--- START Material ---

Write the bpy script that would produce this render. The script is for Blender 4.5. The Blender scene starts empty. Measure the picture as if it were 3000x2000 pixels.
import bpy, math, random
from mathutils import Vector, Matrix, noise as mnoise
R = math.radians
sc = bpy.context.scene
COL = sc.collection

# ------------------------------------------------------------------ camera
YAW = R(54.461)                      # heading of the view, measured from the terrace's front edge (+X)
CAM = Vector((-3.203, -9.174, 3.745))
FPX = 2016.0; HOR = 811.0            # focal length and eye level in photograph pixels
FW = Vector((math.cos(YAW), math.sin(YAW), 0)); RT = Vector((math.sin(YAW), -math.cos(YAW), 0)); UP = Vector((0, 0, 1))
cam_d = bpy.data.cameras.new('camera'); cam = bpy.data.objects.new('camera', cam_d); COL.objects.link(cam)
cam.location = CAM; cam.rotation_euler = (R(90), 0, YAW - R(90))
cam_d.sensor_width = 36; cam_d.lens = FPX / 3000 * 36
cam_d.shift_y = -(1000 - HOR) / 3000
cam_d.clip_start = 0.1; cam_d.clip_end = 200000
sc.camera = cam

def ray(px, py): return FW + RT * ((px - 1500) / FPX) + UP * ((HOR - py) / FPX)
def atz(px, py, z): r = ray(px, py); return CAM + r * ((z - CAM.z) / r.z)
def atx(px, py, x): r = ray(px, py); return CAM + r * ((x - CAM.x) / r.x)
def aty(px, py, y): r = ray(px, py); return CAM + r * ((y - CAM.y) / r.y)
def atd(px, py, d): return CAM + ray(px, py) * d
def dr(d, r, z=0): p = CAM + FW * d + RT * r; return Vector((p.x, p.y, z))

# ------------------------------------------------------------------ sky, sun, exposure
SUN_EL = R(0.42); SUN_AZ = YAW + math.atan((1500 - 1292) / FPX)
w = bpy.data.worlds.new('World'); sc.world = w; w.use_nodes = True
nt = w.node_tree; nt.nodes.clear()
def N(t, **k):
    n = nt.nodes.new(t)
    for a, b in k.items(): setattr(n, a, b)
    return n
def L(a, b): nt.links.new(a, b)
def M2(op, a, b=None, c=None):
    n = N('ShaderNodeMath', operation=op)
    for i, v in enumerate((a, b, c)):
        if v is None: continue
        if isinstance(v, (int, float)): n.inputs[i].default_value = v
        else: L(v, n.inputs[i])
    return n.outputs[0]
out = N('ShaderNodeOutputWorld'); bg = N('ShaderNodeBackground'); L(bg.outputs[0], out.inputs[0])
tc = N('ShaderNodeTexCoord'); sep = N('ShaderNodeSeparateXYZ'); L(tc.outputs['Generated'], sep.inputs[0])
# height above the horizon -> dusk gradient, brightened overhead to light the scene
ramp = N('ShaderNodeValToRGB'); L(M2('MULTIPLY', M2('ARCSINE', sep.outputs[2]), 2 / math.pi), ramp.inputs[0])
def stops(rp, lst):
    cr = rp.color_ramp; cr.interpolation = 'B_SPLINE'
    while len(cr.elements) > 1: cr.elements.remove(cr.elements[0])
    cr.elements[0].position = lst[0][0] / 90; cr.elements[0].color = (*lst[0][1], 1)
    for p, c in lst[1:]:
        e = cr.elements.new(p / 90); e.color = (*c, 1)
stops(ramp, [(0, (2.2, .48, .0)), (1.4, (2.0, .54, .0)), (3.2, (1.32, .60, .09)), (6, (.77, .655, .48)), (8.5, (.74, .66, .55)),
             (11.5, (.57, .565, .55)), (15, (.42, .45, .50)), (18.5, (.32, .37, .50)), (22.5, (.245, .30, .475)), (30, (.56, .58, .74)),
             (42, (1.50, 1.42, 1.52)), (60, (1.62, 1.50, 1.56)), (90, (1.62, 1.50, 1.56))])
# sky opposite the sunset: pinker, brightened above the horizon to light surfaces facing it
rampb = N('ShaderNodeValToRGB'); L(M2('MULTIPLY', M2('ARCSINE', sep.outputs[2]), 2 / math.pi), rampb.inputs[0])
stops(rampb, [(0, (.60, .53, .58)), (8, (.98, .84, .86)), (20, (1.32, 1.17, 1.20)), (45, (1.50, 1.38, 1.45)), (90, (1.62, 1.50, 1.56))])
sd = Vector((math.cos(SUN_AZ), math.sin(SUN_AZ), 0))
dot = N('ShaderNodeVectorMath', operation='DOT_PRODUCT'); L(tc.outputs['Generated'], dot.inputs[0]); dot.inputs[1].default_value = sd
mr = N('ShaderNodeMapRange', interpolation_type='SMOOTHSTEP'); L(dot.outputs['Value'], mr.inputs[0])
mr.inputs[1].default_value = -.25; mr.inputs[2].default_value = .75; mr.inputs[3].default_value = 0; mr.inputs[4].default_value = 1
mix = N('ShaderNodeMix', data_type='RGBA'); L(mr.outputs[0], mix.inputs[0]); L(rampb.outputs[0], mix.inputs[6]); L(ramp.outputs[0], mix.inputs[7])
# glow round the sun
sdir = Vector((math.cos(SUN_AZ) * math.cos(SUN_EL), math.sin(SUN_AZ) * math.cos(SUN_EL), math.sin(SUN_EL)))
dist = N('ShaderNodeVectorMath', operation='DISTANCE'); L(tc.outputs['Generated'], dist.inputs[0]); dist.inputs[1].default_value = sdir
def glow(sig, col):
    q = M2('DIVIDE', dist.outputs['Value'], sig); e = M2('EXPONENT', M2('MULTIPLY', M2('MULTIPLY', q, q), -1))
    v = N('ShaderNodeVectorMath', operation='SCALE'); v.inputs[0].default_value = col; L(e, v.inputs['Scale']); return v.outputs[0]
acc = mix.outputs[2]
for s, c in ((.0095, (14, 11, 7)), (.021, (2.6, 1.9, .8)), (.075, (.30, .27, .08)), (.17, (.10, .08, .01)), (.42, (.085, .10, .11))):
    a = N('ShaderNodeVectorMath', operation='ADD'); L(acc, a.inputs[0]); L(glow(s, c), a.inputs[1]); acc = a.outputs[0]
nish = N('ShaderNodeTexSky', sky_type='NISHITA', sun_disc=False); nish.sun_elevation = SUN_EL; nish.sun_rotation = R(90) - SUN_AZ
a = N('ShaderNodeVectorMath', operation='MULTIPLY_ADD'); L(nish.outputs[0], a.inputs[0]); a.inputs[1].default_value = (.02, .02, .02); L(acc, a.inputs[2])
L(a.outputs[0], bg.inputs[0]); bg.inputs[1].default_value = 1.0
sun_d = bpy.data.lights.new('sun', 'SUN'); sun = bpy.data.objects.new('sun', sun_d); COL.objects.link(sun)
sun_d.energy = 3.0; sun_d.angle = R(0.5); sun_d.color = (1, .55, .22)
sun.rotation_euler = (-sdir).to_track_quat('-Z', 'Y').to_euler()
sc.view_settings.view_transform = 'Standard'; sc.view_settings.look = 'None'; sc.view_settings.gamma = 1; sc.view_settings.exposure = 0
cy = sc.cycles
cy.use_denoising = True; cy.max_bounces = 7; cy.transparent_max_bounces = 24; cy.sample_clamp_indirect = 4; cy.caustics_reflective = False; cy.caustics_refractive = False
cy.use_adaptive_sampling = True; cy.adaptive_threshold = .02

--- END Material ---

● **What you should do**: Starting with the first line of the data above, copy each line exactly until you reach the line with "COL = sc.collection"; include that line as well.

● **Task answer**:
Write the bpy script that would produce this render. The script is for Blender 4.5. The Blender scene starts empty. Measure the picture as if it were 3000x2000 pixels.
import bpy, math, random
from mathutils import Vector, Matrix, noise as mnoise
R = math.radians
sc = bpy.context.scene
COL = sc.collection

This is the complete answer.